TASK STATEMENT
Return only the number of lines that hold "this".
MATERIAL SUPPLIED start
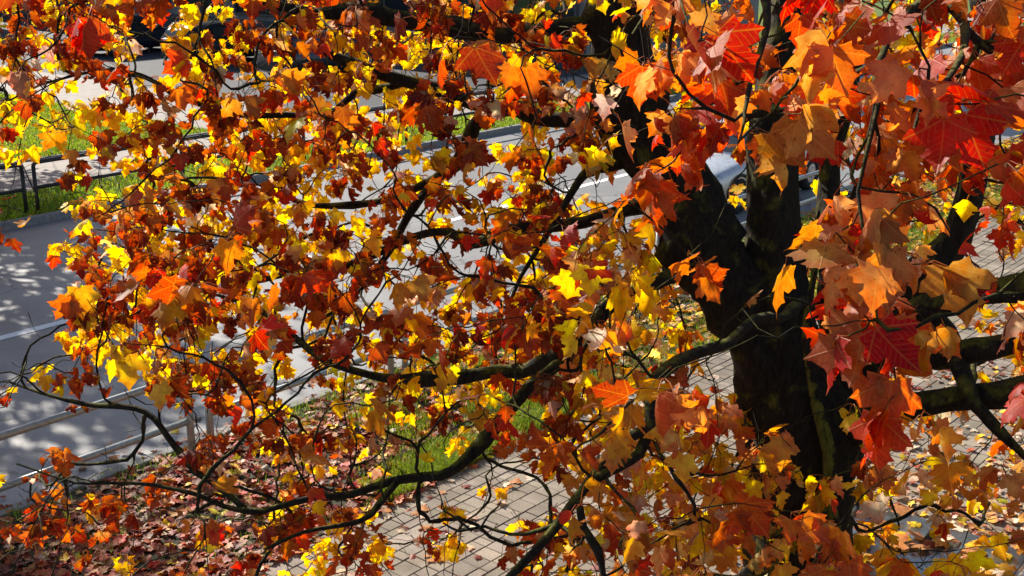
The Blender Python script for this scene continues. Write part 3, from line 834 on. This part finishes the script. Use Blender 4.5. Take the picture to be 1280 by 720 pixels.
# ------------------------------------------------------------------ leaves on every cluster
leafs = {i: [] for i in range(len(LIMBS))}
SUNV = np.array(sdir)
for ai, (pos, mix, k, size) in enumerate(attr):
    if not mix or k <= 0: continue
    node = NP[tips[ai]]; nd_ = ND[tips[ai]]
    main = list(mix)
    tint = pick(mix, k)
    if len(mix) > 1:            # a bunch shares much of its colour
        tint = 0.45 * tint[:1] + 0.55 * tint if rng.random() < 0.6 else tint
    limp = 0.0 if k <= 4 else (1.0 if rng.random() < (0.75 if ('rust' in mix and mix['rust'] > 20) else 0.25) else 0.0)
    for j in range(k):
        out = rng.normal(0, 1, 3); out[2] *= 0.6
        out = out / np.linalg.norm(out) + 0.5 * nd_ + np.array([0, 0, -0.25])
        out /= np.linalg.norm(out)
        pl = rng.uniform(0.035, 0.095)
        base = node + out * pl + np.array([0, 0, -0.012])
        yd = out * (0.55 - 0.2 * limp) + np.array([0, 0, -rng.uniform(0.15, 1.0) - 0.7 * limp]) + rng.normal(0, 0.28, 3)
        nr = np.array([0, 0, 0.45]) + 0.55 * SUNV + rng.normal(0, 0.55 + 0.4 * limp, 3)
        s = size * rng.uniform(0.62, 1.12)
        dry = max(rng.random(), limp * rng.uniform(0.45, 1.0))
        curl = rng.normal(0.45, 0.4) if dry < 0.66 else rng.normal(1.7, 0.7)
        fold = abs(rng.normal(0.24, 0.2)) if dry < 0.62 else rng.uniform(0.6, 1.2)
        leafs[NL[tips[ai]]].append((base, yd, nr, s, tint[j], curl, fold, node))
n_leaves = 0
for li, (nm, pts) in enumerate(LIMBS):
    v = np.vstack(limb_v[li]) - m_inv
    me = np_mesh(nm, v, np.vstack(limb_q[li]), True, quads=True)
    part = link(nm, me, M['moss_bark'] if nm == 'stem' else M['bark'], maple)
    if nm == 'stem': part['label'] = 'thin upright stem covered in yellow green moss'
    L = leafs[li]
    if L:
        n_leaves += len(L)
        far_ = np.mean([np.linalg.norm(l[0] - np.array([0, 0, CAM_H])) for l in L]) > 5.6
        pos = np.array([l[0] for l in L]); yd = np.array([l[1] for l in L]); nr = np.array([l[2] for l in L])
        me = leaf_mesh('foliage', pos - m_inv, frames(yd, nr), np.array([l[3] for l in L]), np.array([l[4] for l in L]),
                       np.array([l[5] for l in L]), np.array([l[6] for l in L]), np.array([l[7] for l in L]) - m_inv,
                       V=SV if far_ else LV, T=ST if far_ else LT)
        link('foliage', me, M['leaf'], part)
print('leaves', n_leaves, 'twig nodes', cnt)

# ------------------------------------------------------------------ street trees out of frame to the left, whose shade falls on the street
def make_street_tree(seed):
    r = np.random.default_rng(seed)
    root = empty('street_tree')
    mb = MB()
    mb.tube([(0, 0, -0.1), (0.03, 0, 1.2), (0.0, 0.05, 2.6), (0.1, 0.0, 4.6), (0.05, 0.05, 7.0), (0, 0, 9.0)], [0.22, 0.17, 0.15, 0.12, 0.07, 0.02], 14)
    mb.build('trunk', M['bark'], root)
    pos = []
    for b in range(16):
        z0 = 2.4 + b * 0.36
        a = b * 2.4 + r.uniform(-.3, .3)
        ln = r.uniform(2.6, 4.2) * (1 - 0.055 * b)
        pts = [np.array([0.05, 0, z0])]
        for k in range(1, 6):
            u = k / 5
            pts.append(np.array([math.cos(a + 0.2 * math.sin(3 * u)) * ln * u, math.sin(a + 0.2 * math.sin(3 * u)) * ln * u, z0 + ln * (0.55 * u - 0.18 * u * u)]))
        bb = MB()
        bb.tube([tuple(p) for p in pts], [0.06, 0.05, 0.04, 0.03, 0.02, 0.008], 8)
        for k in range(2, 6):
            for _ in range(6):
                q = pts[k] + r.normal(0, 0.55, 3)
                bb.tube([tuple(pts[k]), tuple((pts[k] + q) / 2 + np.array([0, 0, 0.08])), tuple(q)], [0.014, 0.01, 0.004], 5)
                for _ in range(14): pos.append(q + r.normal(0, 0.20, 3))
        bb.build('branch', M['bark'], root)
    pos = np.array(pos); n = len(pos)
    yd = r.normal(0, 1, (n, 3)); yd[:, 2] -= 0.5
    me = leaf_mesh('crown', pos, frames(yd, r.normal(0, 0.7, (n, 3)) + np.array([0, 0, 0.8])), r.uniform(0.11, 0.19, n), pick(LEFT_MIX, n), r.normal(0.4, 0.3, n), np.abs(r.normal(0.2, 0.15, n)), V=SV, T=ST)
    link('crown', me, M['leaf'], root)
    return root
st = make_street_tree(5)
spots = [(W(24.5, 9.6), 0.3, 1.0, 'tall yellow and rust street tree just behind the far footway'), (W(28.6, 12.2), 1.9, 0.85, 'smaller yellow and rust tree in the middle of the lawn'),
         (W(20.9, 6.0), 4.0, 1.0, 'yellow and rust street tree standing on the far verge')]
for i, (p, rz, sc_, lab) in enumerate(spots):
    o = st if i == 0 else copy_tree(st)
    o.location = tuple(p); o.rotation_euler = (0, 0, rz); o.scale = (sc_, sc_, sc_)
    tag(o, lab, 'tree', 'street trees')

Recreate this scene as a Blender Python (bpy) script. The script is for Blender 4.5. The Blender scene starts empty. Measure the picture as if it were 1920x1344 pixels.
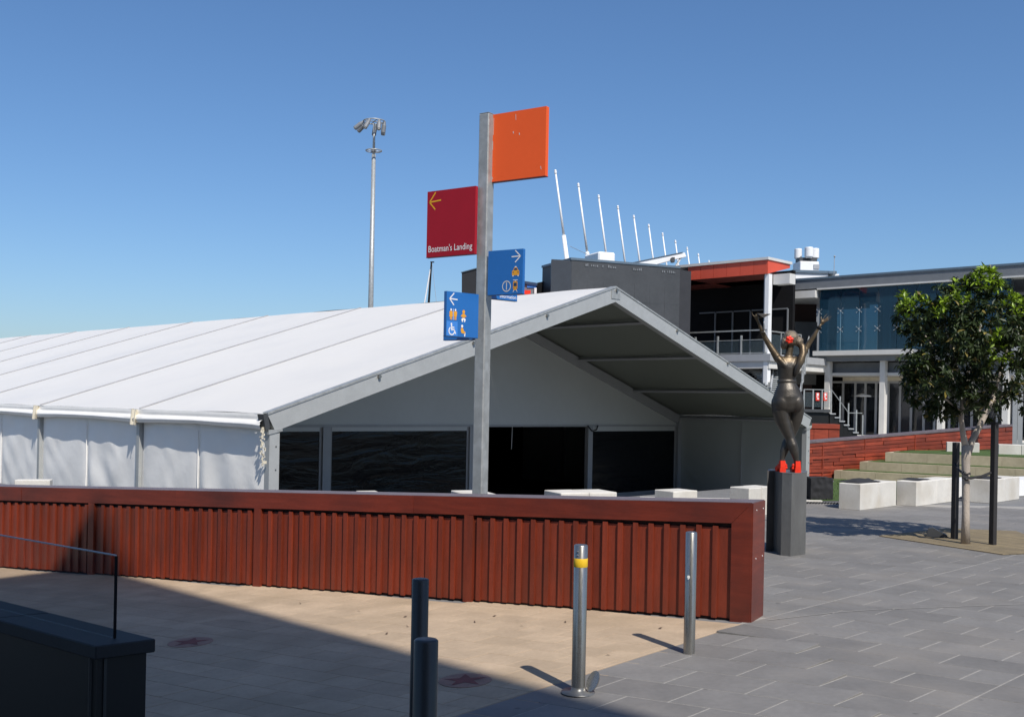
import bpy, bmesh, math, random
from mathutils import Vector, Matrix, noise
random.seed(7)
C = bpy.context.scene.collection
scene = bpy.context.scene

# ------------------------------------------------------------------ camera
F, ROLL, EYE, CU, CV = 1960.0, 0.0195, 2.1, 960.0, 758.5      # lens in photo pixels, roll, eye height, principal point
cam = bpy.data.cameras.new('camera')
cam.sensor_fit = 'HORIZONTAL'; cam.sensor_width = 36.0
cam.lens = 36.0 * F / 1920.0
cam.shift_y = (CV - 672.0) / 1920.0
cam.clip_start = 0.05; cam.clip_end = 3000
camo = bpy.data.objects.new('camera', cam); C.objects.link(camo)
cr, sr = math.cos(ROLL), math.sin(ROLL)
camo.matrix_world = Matrix(((cr, -sr, 0, 0), (0, 0, -1, 0), (sr, cr, 0, EYE), (0, 0, 0, 1)))
scene.camera = camo

# ------------------------------------------------------------------ light
SUN = Vector((.335, -.734, 1.0)).normalized()                  # towards the sun
world = bpy.data.worlds.new('World'); scene.world = world; world.use_nodes = True
wn = world.node_tree; bg = wn.nodes['Background']
sky = wn.nodes.new('ShaderNodeTexSky'); sky.sky_type = 'NISHITA'; sky.sun_disc = False
sky.sun_elevation = math.asin(SUN.z); sky.sun_rotation = math.atan2(SUN.x, SUN.y)
sky.altitude = 0; sky.air_density = 1.0; sky.dust_density = 1.0; sky.ozone_density = 8.0
hs = wn.nodes.new('ShaderNodeHueSaturation'); hs.inputs['Saturation'].default_value = 1.05
wn.links.new(sky.outputs[0], hs.inputs['Color']); wn.links.new(hs.outputs[0], bg.inputs[0]); bg.inputs[1].default_value = 0.126
sun = bpy.data.lights.new('sun', 'SUN'); sun.energy = 5.0; sun.angle = math.radians(0.45); sun.color = (1.0, .95, .88)
suno = bpy.data.objects.new('sun', sun); C.objects.link(suno)
suno.rotation_euler = (-SUN).to_track_quat('-Z', 'Y').to_euler(); suno.location = (0, 0, 60)
scene.view_settings.view_transform = 'Standard'; scene.view_settings.look = 'None'
scene.view_settings.gamma = 1; scene.view_settings.exposure = 0.0; scene.view_settings.use_curve_mapping = False
scene.cycles.max_bounces = 8; scene.cycles.transparent_max_bounces = 12

# ------------------------------------------------------------------ measuring helpers (photo pixel -> world)
def ray(u, v):
    a = (u - CU) / F; b = (CV - v) / F
    return Vector((a * cr - b * sr, 1.0, a * sr + b * cr))
def P(u, v, Y):
    d = ray(u, v); return Vector((d.x * Y, Y, EYE + d.z * Y))
def ramp(x): return .0525 * min(0.0, max(x, -12.0) - 2.38)
def G(u, v, z=0.0):
    d = ray(u, v); t = (z - EYE) / d.z; return Vector((d.x * t, t, z))
def GR(u, v):
    z = 0
    for _ in range(20):
        g = G(u, v, z); z = ramp(g.x)
    return g
class Frame:
    """a vertical plane through A along horizontal direction d; o = distance out of it towards n"""
    def __init__(s, A, d, n=None):
        s.A = Vector((A[0], A[1], 0)); s.d = Vector((d[0], d[1], 0)).normalized()
        s.n = Vector((s.d.y, -s.d.x, 0)) if n is None else Vector((n[0], n[1], 0)).normalized()
    def hit(s, u, v):
        r = ray(u, v); A, d = s.A, s.d
        t = (r.x * A.y - A.x) / (d.x - r.x * d.y); Y = A.y + d.y * t
        return t, EYE + r.z * Y
    def s(s_, u, v=760): return s_.hit(u, v)[0]
    def z(s_, u, v): return s_.hit(u, v)[1]
    def p(s, a, z, o=0): 
        q = s.A + s.d * a + s.n * o; q.z = z; return q

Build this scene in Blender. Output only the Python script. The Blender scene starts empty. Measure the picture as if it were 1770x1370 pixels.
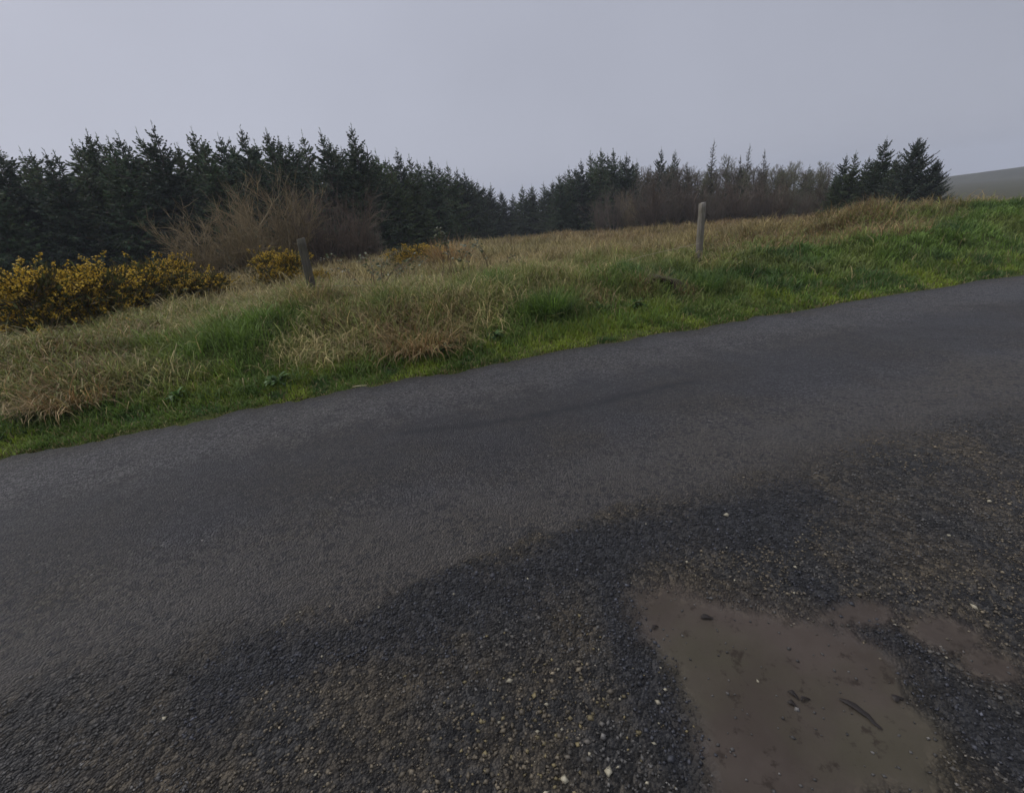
import bpy, math
import numpy as np
from mathutils import Matrix

RNG = np.random.default_rng(11)
sc = bpy.context.scene
COL = sc.collection

# ------------------------------------------------------------------ camera
FPX, CX, CY = 795.0, 885.0, 685.0          # focal length and centre in photograph pixels (1770 wide)
PITCH, ROLL, CAMH = math.radians(21.5), math.radians(5.0), 1.6
_F = np.array([0, math.cos(PITCH), -math.sin(PITCH)])
_R0 = np.array([1.0, 0, 0]); _U0 = np.array([0, math.sin(PITCH), math.cos(PITCH)])
_R = math.cos(ROLL) * _R0 - math.sin(ROLL) * _U0
_R = math.cos(ROLL) * _R0 - math.sin(ROLL) * _U0
_U = math.sin(ROLL) * _R0 + math.cos(ROLL) * _U0
CAMP = np.array([0, 0, CAMH])

cam = bpy.data.cameras.new('camera')
cam.sensor_fit = 'HORIZONTAL'; cam.sensor_width = 36.0
cam.lens = 36.0 * FPX / 1770.0
cam.clip_start = 0.05; cam.clip_end = 3000
co = bpy.data.objects.new('camera', cam); COL.objects.link(co)
co.matrix_world = Matrix(((_R[0], _U[0], -_F[0], 0), (_R[1], _U[1], -_F[1], 0), (_R[2], _U[2], -_F[2], CAMH), (0, 0, 0, 1)))
sc.camera = co


def sight(px, py):
    return _F + _R * (px - CX) / FPX + _U * (CY - py) / FPX


def at(px, py, z=0.0):
    """world point where the sight line meets the level z"""
    v = sight(px, py); return CAMP + v * ((z - CAMH) / v[2])


def at_dist(px, py, d):
    """world point on the sight line at horizontal distance d"""
    v = sight(px, py); return CAMP + v * (d / math.hypot(v[0], v[1]))


# ------------------------------------------------------------------ noise
def _hash(ix, iy, seed):
    n = (ix.astype(np.int64) * 374761393 + iy.astype(np.int64) * 668265263 + seed * 1274126177) & 0x7fffffff
    n = ((n ^ (n >> 13)) * 1274126177) & 0x7fffffff
    return ((n ^ (n >> 16)) & 0xffff) / 65535.0


def vnoise(x, y, seed=0):
    ix = np.floor(x); iy = np.floor(y); fx = x - ix; fy = y - iy
    fx = fx * fx * (3 - 2 * fx); fy = fy * fy * (3 - 2 * fy)
    a = _hash(ix, iy, seed); b = _hash(ix + 1, iy, seed); c = _hash(ix, iy + 1, seed); d = _hash(ix + 1, iy + 1, seed)
    return (a + (b - a) * fx) * (1 - fy) + (c + (d - c) * fx) * fy


def fbm(x, y, seed=0, o=4):
    x = np.asarray(x, float); y = np.asarray(y, float)
    s = np.zeros(np.broadcast(x, y).shape); a = 0.5; t = 0
    for k in range(o):
        s = s + a * vnoise(x * 2 ** k + 17.3 * k, y * 2 ** k - 9.1 * k, seed + k); t += a; a *= 0.5
    return s / t


def sst(a, b, x):
    t = np.clip((x - a) / (b - a), 0, 1); return t * t * (3 - 2 * t)


# ------------------------------------------------------------------ mesh helpers
def mesh_np(name, V, T=None, Q=None, col=None, smooth=False):
    V = np.asarray(V, np.float32).reshape(-1, 3)
    me = bpy.data.meshes.new(name)
    parts, starts, n = [], [], 0
    if Q is not None and len(Q):
        Q = np.asarray(Q, np.int32).reshape(-1, 4); parts.append(Q.ravel()); starts.append(np.arange(len(Q)) * 4); n = Q.size
    if T is not None and len(T):
        T = np.asarray(T, np.int32).reshape(-1, 3); parts.append(T.ravel()); starts.append(n + np.arange(len(T)) * 3)
    L = np.concatenate(parts); S = np.concatenate(starts)
    me.vertices.add(len(V)); me.vertices.foreach_set('co', V.ravel())
    me.loops.add(len(L)); me.loops.foreach_set('vertex_index', L.astype(np.int32))
    me.polygons.add(len(S)); me.polygons.foreach_set('loop_start', S.astype(np.int32))
    if smooth:
        me.polygons.foreach_set('use_smooth', np.ones(len(S), bool))
    me.update(calc_edges=True)
    if col is not None:
        col = np.asarray(col, np.float32)
        if col.shape[1] == 3: col = np.hstack([col, np.ones((len(col), 1), np.float32)])
        a = me.attributes.new('Col', 'FLOAT_COLOR', 'POINT'); a.data.foreach_set('color', col.ravel())
    return me


def link(name, me, mat=None, parent=None, loc=None, rz=0.0, scale=None):
    o = bpy.data.objects.new(name, me); COL.objects.link(o)
    if mat is not None and me is not None and not me.materials: me.materials.append(mat)
    if parent is not None: o.parent = parent
    if loc is not None: o.location = loc
    o.rotation_euler.z = rz
    if scale is not None: o.scale = scale
    return o


def thing(name, label, cat, loc, rz=0.0, scale=None, group=None):
    o = link(name, None, None, None, loc, rz, scale); o['label'] = label; o['category'] = cat
    if group: o['group'] = group
    return o


def tag(o, label=None, cat=None, group=None, kind=None):
    if label: o['label'] = label
    if cat: o['category'] = cat
    if group: o['group'] = group
    if kind: o['kind'] = kind
    return o


class Geo:
    """collects coloured quads / triangles into one mesh"""
    def __init__(s): s.V = []; s.C = []; s.T = []; s.Q = []
    def quad(s, a, b, c, d, col):
        n = len(s.V); s.V += [a, b, c, d]; s.C += [col] * 4; s.Q.append((n, n + 1, n + 2, n + 3))
    def tri(s, a, b, c, col):
        n = len(s.V); s.V += [a, b, c]; s.C += [col] * 3; s.T.append((n, n + 1, n + 2))
    def tube(s, pts, rad, k, col, cap=False):
        base = len(s.V); m = len(pts); pts = [np.asarray(p, float) for p in pts]
        for i, p in enumerate(pts):
            d = pts[min(i + 1, m - 1)] - pts[max(i - 1, 0)]; d = d / (np.linalg.norm(d) + 1e-9)
            u = np.cross(d, (0.31, 0.22, 0.92) if abs(d[2]) < 0.9 else (1.0, 0.1, 0.0)); u /= np.linalg.norm(u) + 1e-9; w = np.cross(d, u)
            for j in range(k):
                an = 2 * math.pi * j / k
                s.V.append(p + rad[i] * (math.cos(an) * u + math.sin(an) * w)); s.C.append(col)
        for i in range(m - 1):
            for j in range(k):
                a = base + i * k + j; b = base + i * k + (j + 1) % k
                s.Q.append((a, b, b + k, a + k))
    def mesh(s, name, smooth=False):
        return mesh_np(name, s.V, s.T, s.Q, s.C, smooth)


# ------------------------------------------------------------------ materials
def newmat(name):
    m = bpy.data.materials.new(name); m.use_nodes = True
    nt = m.node_tree; nt.nodes.clear()
    out = nt.nodes.new('ShaderNodeOutputMaterial')
    return m, nt, out


def N(nt, typ, **kw):
    n = nt.nodes.new(typ)
    for k, v in kw.items():
        if k in n.inputs: n.inputs[k].default_value = v
        else: setattr(n, k, v)
    return n


def mixc(nt, f, a, b, mode='MIX'):
    n = nt.nodes.new('ShaderNodeMix'); n.data_type = 'RGBA'; n.blend_type = mode
    for sock, v in ((n.inputs[0], f), (n.inputs[6], a), (n.inputs[7], b)):
        if isinstance(v, bpy.types.NodeSocket): nt.links.new(v, sock)
        elif isinstance(v, (int, float)): sock.default_value = v
        else: sock.default_value = (*v, 1)
    return n.outputs[2]


def mth(nt, op, a, b=0.0, c=0.0, clamp=False):
    n = nt.nodes.new('ShaderNodeMath'); n.operation = op; n.use_clamp = clamp
    for i, v in enumerate((a, b, c)):
        if isinstance(v, bpy.types.NodeSocket): nt.links.new(v, n.inputs[i])
        else: n.inputs[i].default_value = v
    return n.outputs[0]


def ramp(nt, v, a, b):
    n = nt.nodes.new('ShaderNodeMapRange'); n.interpolation_type = 'SMOOTHSTEP'
    nt.links.new(v, n.inputs[0]); n.inputs[1].default_value = a; n.inputs[2].default_value = b
    return n.outputs[0]


def noise(nt, vec, scale, detail=4, rough=0.55):
    n = N(nt, 'ShaderNodeTexNoise', Scale=scale, Detail=detail, Roughness=rough)
    nt.links.new(vec, n.inputs['Vector']); return n.outputs['Fac']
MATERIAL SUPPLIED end
RIGHT ANSWER
3